Tonight is the third day of the month of Elul, marking the seventieth yahrzeit of one of the most remarkable,enigmatic, and elusive personalities ever produced by the Jewish people. I am, of course, referring to R. Abraham Isaac HaKohen Kook. Here in Israel, in Religious Zionist circles, he is known simply as the 'Rav,' the rabbi. Indeed, his thought (interestingly, less his Halakha) has been the almost exclusive source of interpretation and orientation for the Religious Zionist public, at least since the Six Day War. That same philosophy of imminent redemption is the one that has been at the center of the crisis of Religious Zionism that started with Oslo and reached a watershed with the retreat from Gush Qatif. His seventieth yahrzeit presents an opportunity to reexamine his teachings, to see if his interpreters really conveyed his message and (as a healthy move) to break the stranglehold that Kookian Orthodoxy (which, I believe, is an oxymoron) has on that community.
That, however, is not why the third of Elul resonates for me.
Thirty five years ago, another Abraham, Abraham Irving Woolf (Avraham Yisrael b. Yosef Reuven) passed away suddenly from an embolism at the age of forty nine. He left a stunned widow and three sons, aged 15, 13 and 10.
He was my father.
Thirty five years is a considerable amount of time, and yet despite that, I find that it's still difficult to speak of him. Nevertheless, as time has passed I’ve come to realize that part of the responsibility of teaching one’s children (and by extension, one’s students) requires not only the imparting of information but vivifying people whose lives should be remembered. That responsibility is especially true of children, now parents, who want to teach their own children. We are obligated to make our parents’ lives come alive for them, especially if our parents did not live to see them.
My father was a hard working and totally devoted husband and father. He passionately loved my mother and us. His business kept him working all kinds of odd hours. However, there were very clear red lines. Wednesday was always his day off, to be with us. Though we weren’t Orthodox, he was always home on Friday Night, and we always went to shul together on Shabbos morning. Business be damned, we were more important.
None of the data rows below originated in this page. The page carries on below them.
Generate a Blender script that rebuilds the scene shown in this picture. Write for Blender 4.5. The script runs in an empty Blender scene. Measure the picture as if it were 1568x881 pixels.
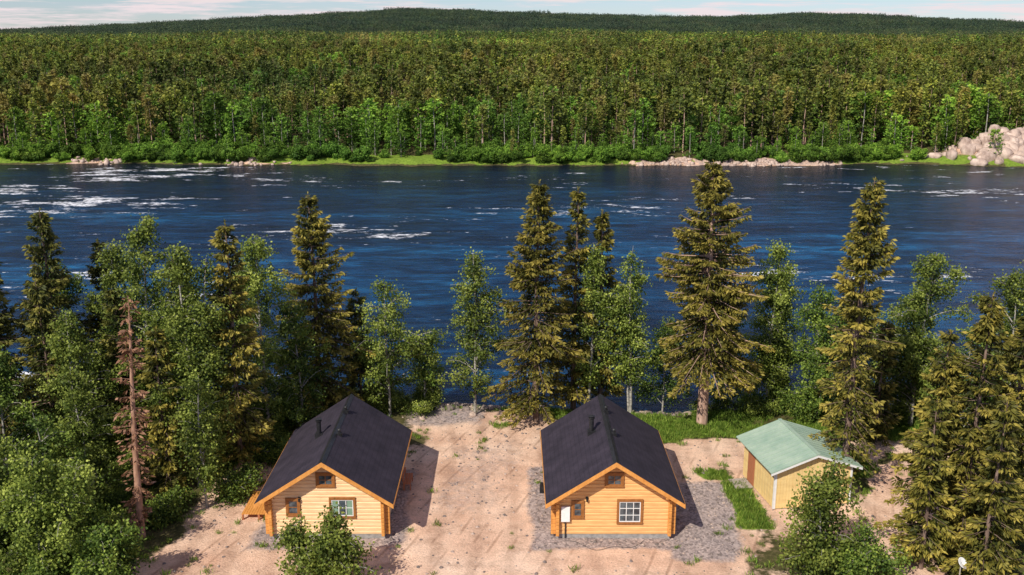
import bpy, math, random
import numpy as np
from mathutils import Vector
SC=bpy.context.scene
# ------------------------------------------------------------ helpers
def vnoise(x,y,seed=0):
    x=np.asarray(x,float);y=np.asarray(y,float)
    xi=np.floor(x);yi=np.floor(y);fx=x-xi;fy=y-yi
    fx=fx*fx*(3-2*fx);fy=fy*fy*(3-2*fy)
    def h(a,b):
        s=np.sin(a*127.1+b*311.7+seed*74.7)*43758.5453
        return s-np.floor(s)
    return (h(xi,yi)*(1-fx)+h(xi+1,yi)*fx)*(1-fy)+(h(xi,yi+1)*(1-fx)+h(xi+1,yi+1)*fx)*fy
def fbm(x,y,seed=0,o=3):
    r=0;a=.5;t=0
    for i in range(o):
        r=r+a*vnoise(x*2**i,y*2**i,seed+i*3);t+=a;a*=.5
    return r/t
def sst(a,b,x):
    t=np.clip((x-a)/(b-a),0,1);return t*t*(3-2*t)

RX=np.array([-3500,-1500,-1400,-1200,-1000,-820,-660,-480,-300,-240,-140,30,200,380,560,740,900,1080,1260,1420,1600,3500.])
RH=np.array([0,0,3,13,22,33,43,50,61,67,62,54,50,46,45,54,50,38,22,9,4,2.])
def bank_near(x): return 66.5+2.4*(fbm(x*.09,x*0,5)-.5)*2
def bank_far(x): return 200+3.6*(fbm(x*.04,x*0+3,9)-.5)*2+1.2*(vnoise(x*.35,x*0,19)-.5)*2-sst(85,110,x)*3
def terrain(x,y):
    x=np.asarray(x,float);y=np.asarray(y,float)
    bn=bank_near(x);bf=bank_far(x)
    near=-1.5*sst(bn-4,bn+1,y)-2*sst(bn+1,bn+9,y)+(fbm(x*.5,y*.5,2)-.5)*.08
    near=near+(fbm(x*.15,y*.15,12)-.5)*.9*sst(17,26,np.abs(x))
    far=-3.5+2.6*sst(bf-8,bf+.3,y)+1.0*sst(bf,bf+3,y)+.9*sst(bf+3,bf+14,y)
    far=far+(fbm(x*.6,y*.6,8)-.5)*.5
    far=far+2.2*np.exp(-((x-108)/14)**2-((y-206)/4)**2)+2.0*np.exp(-((x-103)/6)**2-((y-207)/3)**2)
    far=far+4.0*sst(215,330,y)+(fbm(x/150,y/110,4)-.5)*9*sst(230,420,y)
    far=far+(6+11*(fbm(x/230,x*0,71)-.5))*sst(600,1050,y)*(1-.8*sst(1100,1500,y))
    rid=np.interp(x,RX,RH)+(fbm(x/120,y/200,31)-.5)*9
    far=far+rid*sst(1350,2600,y)
    return np.where(y<130,near,far)

def boxm(x,y,x0,x1,y0,y1,s=.6):
    d=np.minimum(np.minimum(x-x0,x1-x),np.minimum(y-y0,y1-y));return sst(-s,s,d)
def masks(x,y):
    n=(fbm(x*.35,y*.35,21,4)-.5)*2; n2=(fbm(x*1.3,y*1.3,51,3)-.5)
    xx=x+n*1.8;yy=y+n*1.8
    sand=boxm(xx,yy,-19.5,12.6,36,55.5,1.)
    sand=np.maximum(sand,boxm(xx,yy,-6.5,3.6,50,62.0,1.))
    sand=np.maximum(sand,boxm(xx,yy,6,27,54.0,57.6,.7))
    sand=np.maximum(sand,boxm(xx,yy,13,20,44.5,56,.7))
    px=18.2+(y-41)*.42
    sand=np.maximum(sand,sst(2.2,1.3,np.abs(xx-px))*boxm(x,y,0,60,30,57))
    sand=sand*sst(-1.2,1.2,(xx+17.2)+(yy-47)*-.05)
    grass=boxm(xx,yy,2,32,57.6,65,.7)*(.66+n)
    grass=np.maximum(grass,boxm(x+n*.4,y,11.7,13.6,46.2,51.6,.4)*1.2)
    grass=np.maximum(grass,boxm(x+n*.8,y+n*.8,10.8,12.6,51.6,53.2,.4))
    grass=np.maximum(grass,sst(.22,.38,n)*boxm(x,y,-22,-13,47.5,58)*.7)
    grass=np.maximum(grass,sst(.1,.3,n)*boxm(x,y,15,34,52,60)*.8)
    grass=np.maximum(grass,sst(.15,.4,n)*boxm(x,y,-2,4,57,64)*.9)
    gr=np.maximum(boxm(x+n*.5,y+n*.5,1.0,8.9,44.0,53.8,.4),boxm(x+n*1.3,y+n*1.2,8.3,11.8,43.6,51.3,.6))
    gr=np.maximum(gr,boxm(x+n*.9,y+n*.9,-13.2,-5.6,44.2,53.4,.5)*.9)
    gr=np.maximum(gr,.46*boxm(xx,yy,-4.5,.8,48,58,2.6))
    gr=np.maximum(gr,.8*boxm(x+n,y+n,-7,-2,60.0,63.5,.8))
    grass=grass*(1-np.clip(gr,0,1)*.7)
    bf=bank_far(x)
    seg=fbm(x*.035,x*0+7,15,2)
    gs=sst(.42,.52,seg+n2*.3)
    shore=sst(bf-2,bf,y)*sst(bf+4,bf+2.2,y)*(1-gs*.85)
    g2=sst(bf+.0,bf+.6,y)*sst(bf+8,bf+5,y)*gs
    oc=np.exp(-((x-107)/15)**2-((y-205)/5)**2)*1.4
    sand=np.where(y>130,np.maximum(shore,oc),sand)
    sand=np.clip(sand,0,1)
    grass=np.where(y>130,g2*(1-np.clip(oc,0,1)),grass);gr=np.where(y>130,shore*.62*(1-g2),gr)
    bn=bank_near(x)
    gr=np.where(y<130,np.maximum(gr,sst(bn-3.2,bn-1.6,y)*.8),gr)
    return sand,np.clip(grass,0,1),np.clip(gr,0,1)

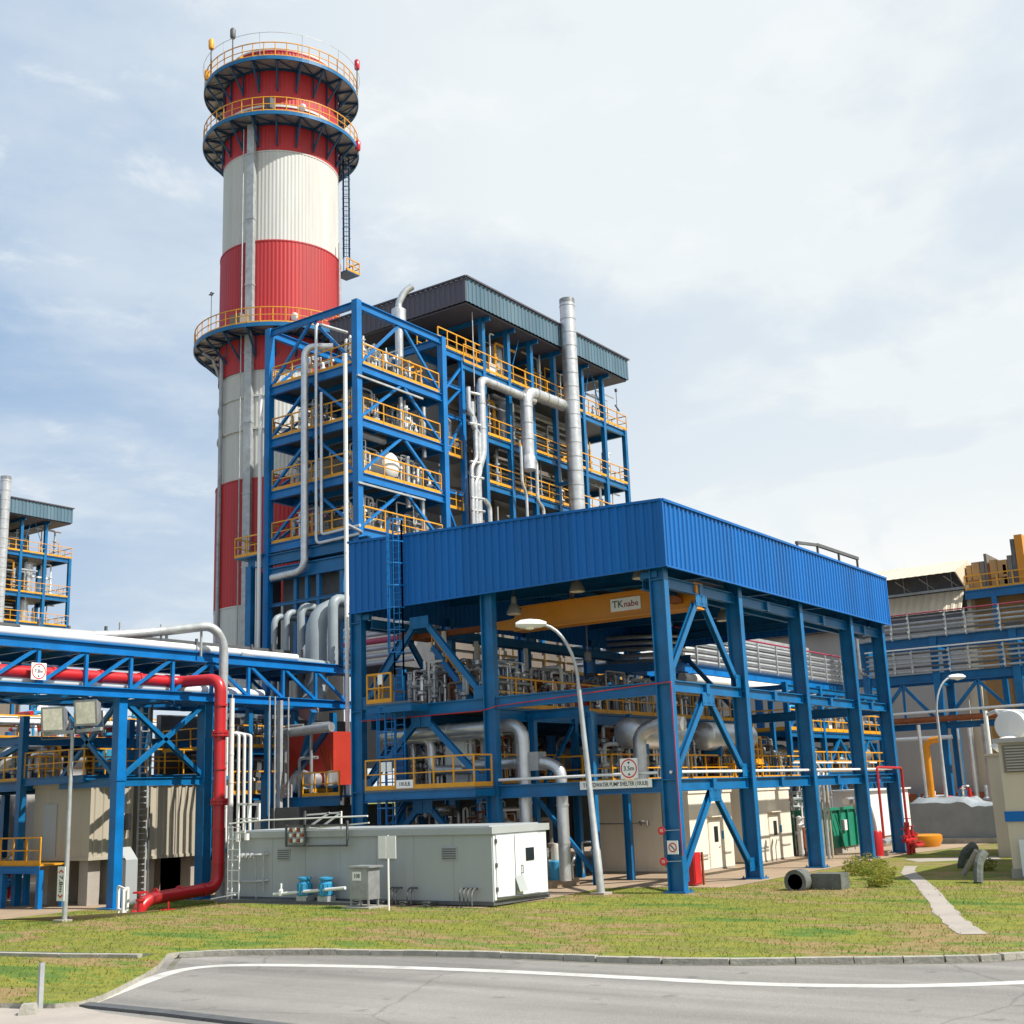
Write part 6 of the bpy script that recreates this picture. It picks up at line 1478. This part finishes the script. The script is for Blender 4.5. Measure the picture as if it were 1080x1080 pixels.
for k,(z0,n,nm) in enumerate(((11.42,5,'lower'),(13.98,5,'upper'))):
    rackpipes('pipe',-24,9.4,n,z0,.34,.085,'Y',49.6,['dull_silver','dark_grey','dull_silver'],'the %s tier of the tall right hand rack'%nm)
    for y in (7.2,5.9,3.2,1.8,-.6,-3.0,-4.4,-6):
        mb=MB(); mb.bar((49.35,y,z0-.2),(49.35,y,z0+1.55+.15*(k)),.09)
        for i in range(n): mb.lathe((49.32,y+.06,z0+.34*i),[(.08,-.08),(.08,.1)],6)
        obj('pipe_post',mb,'galv',R2)
pipe([(49.4,-24,15.66),(49.4,9.4,15.66)],.05,'thin faded red pipe along the top of the tall right hand rack','sign_plum')
pipe([(49.4,-24,13.1),(49.4,9.4,13.1)],.06,'thin cream pipe under the upper tier of the tall right hand rack','white')
pipe([(49.5,10.5,7.9),(49.5,-1.5,7.95),(49.5,-2.4,7.95)],.22,'rust brown pipe along the tie beam of the tall right hand rack','rust')
pipe([(49.2,10.5,8.4),(49.2,-1.5,8.5)],.10,'white pipe just above the rust brown pipe on the right hand rack','white')
pipe([(49.2,10.5,6.6),(49.2,3.6,6.6)],.16,'grey pipe below the tie beam of the right hand rack','pale_and_sunlit_paint')
mb=MB()
for i in range(4):  # unseen second row, added to thicken the screen against the sun
    mb.tube([(49.2,9.4+.15*i,11.5+i*.37),(48.6,9.6+.2*i,11.6+i*.3),(48.6,9.6+.2*i,15.6-i*.3),(49.4,9.1,15.6-i*.37)],.11,7,.3)
single('riser_pipes',mb,'dull_silver','bunch of looping riser pipes joining the two tiers of the right hand rack','pipes',smooth=True)
P_([(43,3.6,.2),(43,3.6,6.2),(43,2.6,6.3)],.22,'yellow pipe standing beside the distant street lamp','crane_yellow',.5,12)
for i,(y,r,m,h) in enumerate(((4.6,.13,'silver',7.4),(1.2,.16,'silver',7),(.2,.24,'dull_silver',7.2),(-1.6,.10,'skip_green',7.2),(-2.2,.16,'steel_blue',7.2),(2.0,.08,'galv',7))):
    P_([(45,y,.2),(45,y,h)],r,'upright pipe under the right hand rack, '+['silver one left of the yellow pipe','slim silver one right of the street lamp','stout grey one near the beige plant building','green one','dark blue one','thinnest grey one'][i],m,n=8)
for i in range(5):
    valves('valve_station','pipes and small valves under the right hand rack, '+['nearest the shelter','second from the shelter','third from the shelter','fourth from the shelter','nearest the beige plant building'][i],44,5.5-2.4*i,.0,47,7.4-2.4*i,3.4,700+i,12,('silver','white','valve_blue','sign_red','skip_green'),'valve stations in the right hand yard',r=(.05,.14))
# ---------------------------------------------------------------- yard frame beyond the shelter, seen through the side bays
YF=thing('yard_gallery','blue braced steel gallery with silver ducts in the yard beyond the green skip','steel floor',(36,11,0))
for x in (29.5,35,40.5,46):
    for y in (7.6,11.0): bcol(x,y,0,9.8,.3,YF,'steel_blue')
for z in (4.2,6.7,9.5):
    for y in (7.6,11.0): ibm(YF,(29.5,y,z),(46,y,z),.2,.34,'steel_blue')
    for x in (29.5,35,40.5,46): ibm(YF,(x,7.6,z),(x,11,z),.2,.3,'steel_blue')
for a,b in((29.5,35),(35,40.5),(40.5,46)):
    for z0,z1 in((.3,4.0),(4.4,6.5),(6.9,9.3)):
        br(YF,(a+.2,7.6,z0),((a+b)/2,7.6,z1),.16,'steel_blue'); br(YF,(b-.2,7.6,z0),((a+b)/2,7.6,z1),.16,'steel_blue')
for z0,z1 in((.3,4.0),(4.4,6.5)): br(YF,(29.5,7.8,z0),(29.5,10.8,z1),.16,'steel_blue')
for z in (4.4,6.9):
    mb=MB(); mb.box(29.4,7.5,z,46,11,z+.05); obj('deck',mb,'grating',YF)
    mb=MB(); mb.rail([(29.4,11,z+.05),(29.4,7.5,z+.05),(46,7.5,z+.05)],1.2,1.3,.04); obj('guard_rail',mb,'yellow',YF)
pipe([(28.6,9.2,5.6),(47,9.2,5.6)],.42,'fat silver duct lying on the middle deck of the yard gallery','silver',n=16,flange=1.6)
pipe([(28.6,9.8,3.2),(47,9.8,3.2)],.36,'fat silver duct under the lowest deck of the yard gallery','silver',n=16,flange=1.6)
pipe([(28.8,8.2,7.7),(47,8.2,7.7)],.2,'medium silver pipe on the upper deck of the yard gallery','silver',n=12,flange=2)
for k_ in range(5):
    valves('valve_station','pipes and valves standing in the yard gallery, %s bay counted from the shelter'%['first','second','third','fourth','fifth'][k_],29.6+3.2*k_,7.9,(.05,4.45,6.95,4.45,.05)[k_],32.6+3.2*k_,10.6,(3.6,6.4,9.2,6.4,3.6)[k_],820+k_,14,('silver','dull_silver','valve_blue'),'valve stations in the yard gallery',r=(.06,.2))
pipe([(21.4,3.2,.1),(21.4,3.2,3.9)],.07,'slim olive conduit beside the green skip','container')
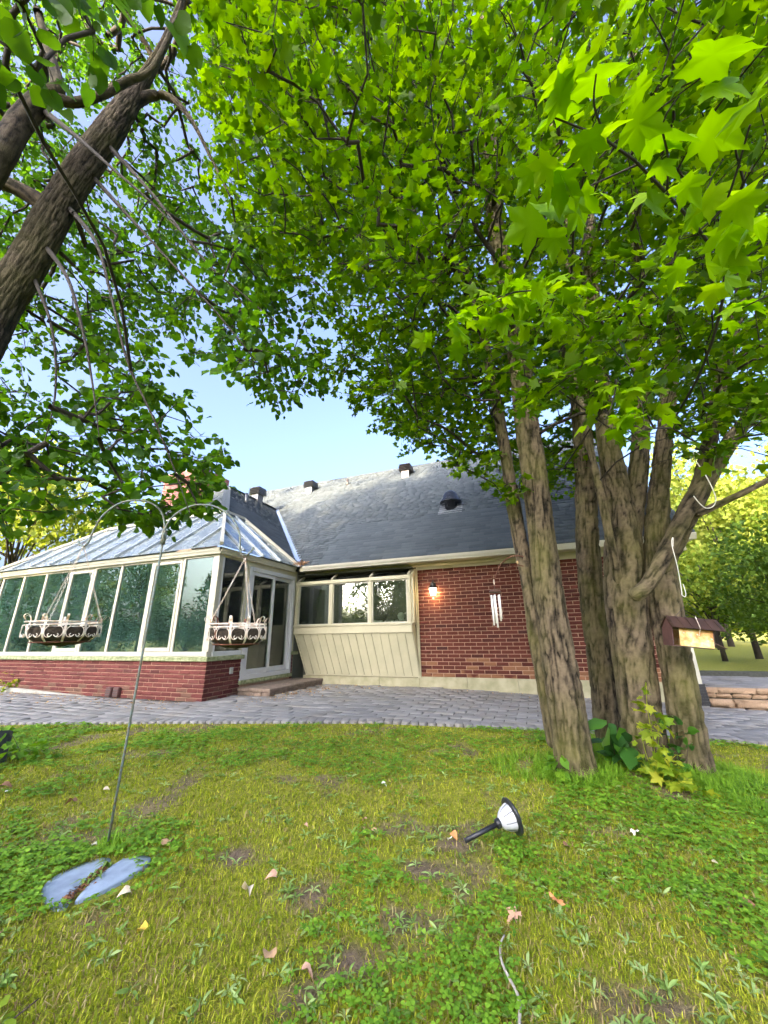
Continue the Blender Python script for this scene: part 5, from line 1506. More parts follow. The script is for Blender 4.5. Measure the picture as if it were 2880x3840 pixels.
MAPLE_S = np.array([(0, .40), (0, .12), (.24, .06), (.47, .14), (.33, .37), (.58, .70), (.24, .68), (0, 1.05), (-.24, .68), (-.58, .70), (-.33, .37), (-.47, .14), (-.24, .06)])
MAPLE_D = np.array([(0, .38), (0, .09), (.18, .03), (.30, .08), (.53, .09), (.42, .20), (.34, .33), (.45, .42), (.50, .55), (.65, .70), (.47, .69), (.34, .72), (.23, .65), (.24, .76), (.16, .84), (.11, .93), (0, 1.08),
                    (-.11, .93), (-.16, .84), (-.24, .76), (-.23, .65), (-.34, .72), (-.47, .69), (-.65, .70), (-.50, .55), (-.45, .42), (-.34, .33), (-.42, .20), (-.53, .09), (-.30, .08), (-.18, .03)])
LINDEN_S = np.array([(0, .45), (0, .05), (.27, -.03), (.47, .22), (.42, .58), (.16, .88), (0, 1.04), (-.16, .88), (-.42, .58), (-.47, .22), (-.27, -.03)])
OVAL_S = np.array([(0, .5), (0, 0), (.26, .3), (.28, .6), (0, 1.0), (-.28, .6), (-.26, .3)])


def leaf_unit(o, droop=.22, fold=.18, seed=0, wave=.0):
    rg = np.random.default_rng(seed)
    z = -droop * (o[:, 1] - .3) ** 2 - .25 * droop * o[:, 0] ** 2 + fold * np.abs(o[:, 0]) * .5
    z = z + rg.normal(0, .03 + wave, len(o))
    V = np.c_[o, z]
    n = len(o) - 1
    F = np.array([(0, 1 + i, 1 + (i + 1) % n) for i in range(n)])
    return V, F


def leaf_frames(dirs, tilt, rg, updir=None):
    """orthonormal frames: y along dirs, z near up, randomly tilted"""
    n = len(dirs)
    up = np.tile(np.array([0, 0, 1.0]), (n, 1)) if updir is None else updir
    up = up + rg.normal(0, tilt, (n, 3))
    y = dirs / (np.linalg.norm(dirs, axis=1)[:, None] + 1e-9)
    x = np.cross(y, up)
    x /= np.linalg.norm(x, axis=1)[:, None] + 1e-9
    z = np.cross(x, y)
    return np.stack([x, y, z], -1)        # columns


def leaf_cloud(unit, P, Fm, size):
    V, F = unit
    n = len(P)
    W_ = np.einsum('nij,vj->nvi', Fm * size[:, None, None], V) + P[:, None]
    FF = (F[None] + (np.arange(n) * len(V))[:, None, None]).reshape(-1, 3)
    return W_.reshape(-1, 3), FF


def sprays(tips, dirs, per, length, pet, size, rg, tilt=.45, droop=.35):
    """leaves set in opposite pairs along a short shoot at each tip; returns positions, frames, sizes"""
    n = len(tips)
    d = dirs.copy()
    d[:, 2] *= .45
    d += rg.normal(0, .35, d.shape)
    d[:, 2] -= .05
    d /= np.linalg.norm(d, axis=1)[:, None]
    side = np.cross(d, np.array([0, 0, 1.0]))
    side /= np.linalg.norm(side, axis=1)[:, None] + 1e-9
    P, D = [], []
    ends = []
    for k in range(per):
        t = (k // 2 + .4 + rg.random(n) * .5) / max(1, per // 2)
        sg = 1 if k % 2 else -1
        base = tips + d * (length * (t - .6))[:, None]
        ld = d * (.4 + .8 * t)[:, None] + side * (sg * (.95 - .5 * t))[:, None] + rg.normal(0, .3, (n, 3))
        ld[:, 2] -= droop * rg.random(n)
        ld /= np.linalg.norm(ld, axis=1)[:, None]
        P.append(base + ld * (pet * (.6 + .8 * rg.random(n)))[:, None])
        D.append(ld)
    P, D = np.concatenate(P), np.concatenate(D)
    Fm = leaf_frames(D, tilt, rg)
    sz = size * np.clip(rg.normal(1, .22, len(P)), .5, 1.5)
    shoots = (tips - d * length * .6, tips + d * length * .4)
    return P, Fm, sz, shoots


def lobe_targets(lobes, per_r3, rg, mn=2):
    out = []
    for x, y, z, r_ in lobes:
        n = max(mn, int(per_r3 * (r_ / .6) ** 2.2))
        v = rg.normal(0, 1, (n, 3))
        v /= np.linalg.norm(v, axis=1)[:, None]
        rr = r_ * rg.random(n) ** .45
        out.append(np.array([x, y, z]) + v * rr[:, None] * np.array([1, 1, .75]))
    return np.concatenate(out)


def add_leaves(tree, units, leafmat, P, Fm, sz, single, rest='crown', near=None):
    """the `single` leaves nearest the viewpoint become objects of their own, the rest one crown"""
    rg = np.random.default_rng(len(P))
    d = np.linalg.norm(P - np.array([0, 0, H_CAM]), axis=1) if near is None else near
    # only those in front and in view count
    q = P - np.array([0, 0, H_CAM])
    dep = q @ np.array(fwd)
    sx_, sy_ = q @ np.array(cr) / np.maximum(dep, .01), q @ np.array(cu) / np.maximum(dep, .01)
    inview = (dep > .3) & (np.abs(sx_) < 1.02) & (np.abs(sy_) < 1.36)
    d = d + np.where(inview, 0, 100)
    order = np.argsort(d)
    mes = [mesh_np('leaf', V, F, leafmat, True) for V, F in units]
    for i in order[:single]:
        o = bpy.data.objects.new('leaf', mes[i % len(mes)])
        COL.objects.link(o)
        o.parent = tree
        m_ = np.eye(4)
        m_[:3, :3] = Fm[i] * sz[i]
        m_[:3, 3] = P[i]
        o.matrix_local = Matrix(m_.tolist())
    r_ = order[single:]
    if len(r_):
        Vs, Fs, A, n = [], [], [], 0
        for j, u in enumerate(units):
            s = r_[j::len(units)]
            V, F = leaf_cloud(u, P[s], Fm[s], sz[s])
            Vs.append(V)
            Fs.append(F + n)
            A.append(np.repeat(rg.random(len(s)), len(u[0])))
            n += len(V)
        o = ob(rest, mesh_np(rest, np.concatenate(Vs), np.concatenate(Fs), leafmat, True, {'var': np.concatenate(A)}), tree)
        o['kind'] = 'stuff'
        return o


def add_branches(tree, name, net, mat, thick=.012):
    p0, p1, r0, r1 = net[:4]
    big = r0 > thick
    Vs, Fs, n = [], [], 0
    for sel, sd_ in ((big, 8), (~big, 4)):
        if sel.any():
            V, F = tubes(p0[sel], p1[sel], r0[sel], r1[sel], sd_)
            Vs.append(V)
            Fs.append(F + n)
            n += len(V)
    return ob(name, mesh_np(name, np.concatenate(Vs), np.concatenate(Fs), mat, True), tree)


rgm = np.random.default_rng(21)
lob = np.array(MAPLE_LOBES)
tkeys = ['t1', 't2', 't3', 't4']
tlabels = ['thick straight maple trunk nearest the wind chime, first of the clump', 'slim maple trunk standing farthest back in the clump',
           'broad forked maple trunk with dark stained bark in the middle of the clump', 'maple on the right of the clump with big limbs reaching right']
# each foliage mass belongs to the stem it is nearest to
sp = [np.concatenate([spline(s, 30)[:, :3] for s in STEMS[k]]) for k in tkeys]
own = np.argmin(np.stack([np.min(np.linalg.norm(lob[:, None, :3] - s[None], axis=2) + rgm.normal(0, .3, (len(lob), 1)), axis=1) for s in sp], 1), axis=1)
MU = [leaf_unit(MAPLE_S, .35, .2, s) for s in range(4)]
MUD = [leaf_unit(MAPLE_D, .35, .2, s + 5) for s in range(5)]
trees = {}
for ti, k in enumerate(tkeys):
    base = STEMS[k][0][0]
    tr = empty('maple_tree', (0, 0, 0), 0, tlabels[ti], 'tree', 'clump of maples on the lawn')
    trees[k] = tr
    for si, st in enumerate(STEMS[k]):
        o = ob('trunk' if si == 0 else 'stem', trunk_mesh('trunk', st, M['bark'], .026 if si == 0 else .014, .045 if si == 0 else 0, ti * 7 + si * 3, 1.0), tr)
    L = lob[own == ti]
    tg = lobe_targets(L, 21, rgm)
    net = grow(STEMS[k], tg, seed=ti, rtip=.0028, power=.48)
    add_branches(tr, 'branch', net, M['twigd'])
    P, Fm, sz, sh = sprays(tg, net[4], 8, .25, .05, .080, rgm, .55)
    V, F = tubes(sh[0], sh[1], np.full(len(tg), .0022), np.full(len(tg), .0012), 3)
    ob('shoots', mesh_np('shoots', V, F, M['twig']), tr)['kind'] = 'stuff'
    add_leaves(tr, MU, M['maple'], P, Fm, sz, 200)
    print(k, 'targets', len(tg), 'leaves', len(P))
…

He wasn’t very expressive verbally. He expressed his love through action. He didn’t tell us very often (if, at all) that he loved us. He showed it. When we were cub scouts, he was the packmaster. When we became boy scouts, he joined the troop committee (and he really was not the camping type. He hated the army in WWII). When we joined little league, he became the team manager. He was there. I never appreciated what that demanded, until I had to pull acrobatics to be places that my children needed me to be (and I, with all the flexibility of a rabbinic/academic schedule, have succeded as much as he did.) It requires a special type of eloquence to speak through silence, through a warm hand on a head, through one’s shy, but strong, presence. He had that.
Thirty five years later, I still feel it. And its absence.
תהי נשמתו צרורה בצרור החיים
2 comments:
a very moving elegy.
1. in all of jewish history you find ayk so special?
perhaps he was something of a maverick in his breadth and novelty, but there were an astounding number of original and broad-thinking jews.
2. i question if all his positions were in fact "proper" or suitable; or i should probably say the way they have been interpreted, spun, and used.
3. i dont understand. why is kookian orthodoxy an oxymoron?
4. and we must respect kookian orthodoxy as the one brand of rz that spread torah throughout eretz yisrael.
very prsonal and moving eulogy of your dad a"h.especially the way you emulate what you loved about him.